WORK INSTRUCTIONS: Set down exactly the lines of the records from the top to the line containing "cpart(p.build('corner_post', FRAMEM, None, False, 2))"; include both.
━━━
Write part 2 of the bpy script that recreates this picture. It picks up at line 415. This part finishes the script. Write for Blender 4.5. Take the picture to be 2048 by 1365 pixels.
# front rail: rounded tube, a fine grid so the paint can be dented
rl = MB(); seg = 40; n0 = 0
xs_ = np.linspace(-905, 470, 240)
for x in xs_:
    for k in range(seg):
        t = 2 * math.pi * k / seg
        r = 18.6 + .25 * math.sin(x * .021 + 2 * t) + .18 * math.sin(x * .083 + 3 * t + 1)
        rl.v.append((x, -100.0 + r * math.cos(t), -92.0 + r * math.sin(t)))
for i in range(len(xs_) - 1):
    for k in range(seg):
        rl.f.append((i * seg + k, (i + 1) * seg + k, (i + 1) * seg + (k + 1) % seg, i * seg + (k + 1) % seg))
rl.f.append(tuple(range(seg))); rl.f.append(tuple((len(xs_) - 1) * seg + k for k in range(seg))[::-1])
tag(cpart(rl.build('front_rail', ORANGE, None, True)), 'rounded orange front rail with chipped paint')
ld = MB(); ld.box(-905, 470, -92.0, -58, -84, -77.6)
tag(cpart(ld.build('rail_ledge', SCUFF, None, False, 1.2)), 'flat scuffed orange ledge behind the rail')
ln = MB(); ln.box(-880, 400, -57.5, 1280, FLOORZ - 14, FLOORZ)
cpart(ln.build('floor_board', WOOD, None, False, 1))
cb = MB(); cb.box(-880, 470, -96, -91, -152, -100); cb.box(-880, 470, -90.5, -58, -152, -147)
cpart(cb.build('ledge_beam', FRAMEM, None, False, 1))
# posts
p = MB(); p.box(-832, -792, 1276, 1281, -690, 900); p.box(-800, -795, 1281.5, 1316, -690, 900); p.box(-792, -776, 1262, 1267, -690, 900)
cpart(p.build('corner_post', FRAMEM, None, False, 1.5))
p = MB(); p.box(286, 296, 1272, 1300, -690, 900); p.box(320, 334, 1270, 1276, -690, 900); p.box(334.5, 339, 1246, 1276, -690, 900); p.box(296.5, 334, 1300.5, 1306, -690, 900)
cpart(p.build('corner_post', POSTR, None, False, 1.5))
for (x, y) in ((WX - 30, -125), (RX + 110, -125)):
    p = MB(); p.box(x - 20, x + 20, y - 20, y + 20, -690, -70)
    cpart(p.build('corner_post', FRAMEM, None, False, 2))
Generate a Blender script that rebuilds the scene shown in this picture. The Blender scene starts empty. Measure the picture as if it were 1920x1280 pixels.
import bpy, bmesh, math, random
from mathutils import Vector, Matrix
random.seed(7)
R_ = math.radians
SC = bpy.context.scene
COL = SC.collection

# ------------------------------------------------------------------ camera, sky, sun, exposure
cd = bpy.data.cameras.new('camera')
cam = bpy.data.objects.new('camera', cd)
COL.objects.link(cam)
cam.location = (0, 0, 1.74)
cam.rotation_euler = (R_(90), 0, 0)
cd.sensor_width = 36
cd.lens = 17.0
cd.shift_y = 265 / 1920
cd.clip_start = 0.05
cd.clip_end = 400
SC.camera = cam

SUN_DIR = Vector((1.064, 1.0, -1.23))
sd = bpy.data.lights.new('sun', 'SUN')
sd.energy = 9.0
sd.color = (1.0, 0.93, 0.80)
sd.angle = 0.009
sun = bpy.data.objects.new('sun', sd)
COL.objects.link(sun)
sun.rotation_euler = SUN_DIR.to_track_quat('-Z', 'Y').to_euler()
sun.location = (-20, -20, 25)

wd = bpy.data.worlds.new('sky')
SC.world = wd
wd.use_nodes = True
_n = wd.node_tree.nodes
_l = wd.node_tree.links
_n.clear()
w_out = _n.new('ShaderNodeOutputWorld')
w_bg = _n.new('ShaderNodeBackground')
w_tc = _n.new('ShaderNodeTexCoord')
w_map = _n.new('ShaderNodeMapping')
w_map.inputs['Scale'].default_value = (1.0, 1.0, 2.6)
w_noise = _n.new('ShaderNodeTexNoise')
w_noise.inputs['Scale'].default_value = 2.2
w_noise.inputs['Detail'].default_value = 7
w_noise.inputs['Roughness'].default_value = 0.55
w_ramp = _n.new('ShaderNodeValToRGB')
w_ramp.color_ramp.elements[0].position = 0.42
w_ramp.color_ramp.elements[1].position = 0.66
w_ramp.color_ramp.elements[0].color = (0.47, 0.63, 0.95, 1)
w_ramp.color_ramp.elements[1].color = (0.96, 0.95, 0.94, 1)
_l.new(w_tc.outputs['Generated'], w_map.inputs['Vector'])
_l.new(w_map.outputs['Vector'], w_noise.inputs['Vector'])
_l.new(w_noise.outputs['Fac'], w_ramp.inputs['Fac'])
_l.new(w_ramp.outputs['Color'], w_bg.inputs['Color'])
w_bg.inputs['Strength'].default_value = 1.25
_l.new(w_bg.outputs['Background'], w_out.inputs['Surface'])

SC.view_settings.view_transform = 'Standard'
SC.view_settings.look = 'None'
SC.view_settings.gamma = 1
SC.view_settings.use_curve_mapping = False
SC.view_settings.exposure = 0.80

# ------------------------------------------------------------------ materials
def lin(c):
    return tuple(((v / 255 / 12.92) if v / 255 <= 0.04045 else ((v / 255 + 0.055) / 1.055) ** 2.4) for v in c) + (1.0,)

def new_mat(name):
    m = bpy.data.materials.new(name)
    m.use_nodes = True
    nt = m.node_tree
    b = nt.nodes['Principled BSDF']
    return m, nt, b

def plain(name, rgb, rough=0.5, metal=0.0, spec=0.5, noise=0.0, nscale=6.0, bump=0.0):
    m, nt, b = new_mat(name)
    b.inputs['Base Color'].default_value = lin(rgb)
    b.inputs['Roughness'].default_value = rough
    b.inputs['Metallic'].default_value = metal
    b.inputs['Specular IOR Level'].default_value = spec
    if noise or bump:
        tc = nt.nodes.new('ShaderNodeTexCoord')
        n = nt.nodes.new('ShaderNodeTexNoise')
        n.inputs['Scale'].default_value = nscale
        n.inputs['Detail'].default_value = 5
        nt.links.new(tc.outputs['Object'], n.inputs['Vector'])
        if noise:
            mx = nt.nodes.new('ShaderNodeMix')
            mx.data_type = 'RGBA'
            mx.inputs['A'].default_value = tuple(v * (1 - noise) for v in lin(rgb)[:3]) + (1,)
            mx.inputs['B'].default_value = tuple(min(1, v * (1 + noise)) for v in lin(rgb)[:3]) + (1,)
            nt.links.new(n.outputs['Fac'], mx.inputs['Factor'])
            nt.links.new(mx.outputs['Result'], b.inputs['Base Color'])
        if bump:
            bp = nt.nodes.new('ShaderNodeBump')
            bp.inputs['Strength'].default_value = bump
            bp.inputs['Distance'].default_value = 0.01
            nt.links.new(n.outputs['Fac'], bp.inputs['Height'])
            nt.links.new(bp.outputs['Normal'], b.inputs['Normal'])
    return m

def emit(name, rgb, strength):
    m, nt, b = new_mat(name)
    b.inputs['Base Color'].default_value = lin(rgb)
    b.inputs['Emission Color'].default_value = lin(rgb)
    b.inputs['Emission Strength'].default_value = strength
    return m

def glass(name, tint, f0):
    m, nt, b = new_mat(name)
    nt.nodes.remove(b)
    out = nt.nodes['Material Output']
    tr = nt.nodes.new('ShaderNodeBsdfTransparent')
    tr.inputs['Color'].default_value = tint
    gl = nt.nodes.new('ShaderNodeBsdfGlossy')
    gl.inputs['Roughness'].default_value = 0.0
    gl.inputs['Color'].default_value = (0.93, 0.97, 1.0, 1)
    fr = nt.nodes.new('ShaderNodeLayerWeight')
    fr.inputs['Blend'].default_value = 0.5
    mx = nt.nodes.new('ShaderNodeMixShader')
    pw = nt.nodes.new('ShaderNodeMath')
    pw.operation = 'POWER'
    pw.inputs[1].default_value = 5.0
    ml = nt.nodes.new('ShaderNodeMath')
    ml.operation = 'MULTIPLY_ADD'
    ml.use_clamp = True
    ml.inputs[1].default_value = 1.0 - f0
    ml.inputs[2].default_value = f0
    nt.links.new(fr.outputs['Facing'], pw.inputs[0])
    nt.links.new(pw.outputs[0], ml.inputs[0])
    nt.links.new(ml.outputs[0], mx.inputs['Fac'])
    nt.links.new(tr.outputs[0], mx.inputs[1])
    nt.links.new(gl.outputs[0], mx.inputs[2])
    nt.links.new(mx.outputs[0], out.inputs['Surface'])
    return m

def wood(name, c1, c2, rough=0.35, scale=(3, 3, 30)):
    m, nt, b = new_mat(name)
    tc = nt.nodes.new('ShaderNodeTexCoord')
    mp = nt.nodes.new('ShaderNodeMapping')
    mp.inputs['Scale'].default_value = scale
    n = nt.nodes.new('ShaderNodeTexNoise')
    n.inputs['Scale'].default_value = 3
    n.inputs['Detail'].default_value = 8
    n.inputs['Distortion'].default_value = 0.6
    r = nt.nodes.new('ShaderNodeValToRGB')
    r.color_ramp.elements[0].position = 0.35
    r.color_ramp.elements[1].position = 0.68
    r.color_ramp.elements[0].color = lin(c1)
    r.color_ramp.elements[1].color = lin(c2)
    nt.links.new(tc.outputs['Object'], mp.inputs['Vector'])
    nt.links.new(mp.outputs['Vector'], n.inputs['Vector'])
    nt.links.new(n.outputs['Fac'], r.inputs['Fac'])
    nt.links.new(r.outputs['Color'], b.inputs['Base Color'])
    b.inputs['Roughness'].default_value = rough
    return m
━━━
REPLY TO THE EXERCISE:
Write part 2 of the bpy script that recreates this picture. It picks up at line 415. This part finishes the script. Write for Blender 4.5. Take the picture to be 2048 by 1365 pixels.
# front rail: rounded tube, a fine grid so the paint can be dented
rl = MB(); seg = 40; n0 = 0
xs_ = np.linspace(-905, 470, 240)
for x in xs_:
    for k in range(seg):
        t = 2 * math.pi * k / seg
        r = 18.6 + .25 * math.sin(x * .021 + 2 * t) + .18 * math.sin(x * .083 + 3 * t + 1)
        rl.v.append((x, -100.0 + r * math.cos(t), -92.0 + r * math.sin(t)))
for i in range(len(xs_) - 1):
    for k in range(seg):
        rl.f.append((i * seg + k, (i + 1) * seg + k, (i + 1) * seg + (k + 1) % seg, i * seg + (k + 1) % seg))
rl.f.append(tuple(range(seg))); rl.f.append(tuple((len(xs_) - 1) * seg + k for k in range(seg))[::-1])
tag(cpart(rl.build('front_rail', ORANGE, None, True)), 'rounded orange front rail with chipped paint')
ld = MB(); ld.box(-905, 470, -92.0, -58, -84, -77.6)
tag(cpart(ld.build('rail_ledge', SCUFF, None, False, 1.2)), 'flat scuffed orange ledge behind the rail')
ln = MB(); ln.box(-880, 400, -57.5, 1280, FLOORZ - 14, FLOORZ)
cpart(ln.build('floor_board', WOOD, None, False, 1))
cb = MB(); cb.box(-880, 470, -96, -91, -152, -100); cb.box(-880, 470, -90.5, -58, -152, -147)
cpart(cb.build('ledge_beam', FRAMEM, None, False, 1))
# posts
p = MB(); p.box(-832, -792, 1276, 1281, -690, 900); p.box(-800, -795, 1281.5, 1316, -690, 900); p.box(-792, -776, 1262, 1267, -690, 900)
cpart(p.build('corner_post', FRAMEM, None, False, 1.5))
p = MB(); p.box(286, 296, 1272, 1300, -690, 900); p.box(320, 334, 1270, 1276, -690, 900); p.box(334.5, 339, 1246, 1276, -690, 900); p.box(296.5, 334, 1300.5, 1306, -690, 900)
cpart(p.build('corner_post', POSTR, None, False, 1.5))
for (x, y) in ((WX - 30, -125), (RX + 110, -125)):
    p = MB(); p.box(x - 20, x + 20, y - 20, y + 20, -690, -70)
    cpart(p.build('corner_post', FRAMEM, None, False, 2))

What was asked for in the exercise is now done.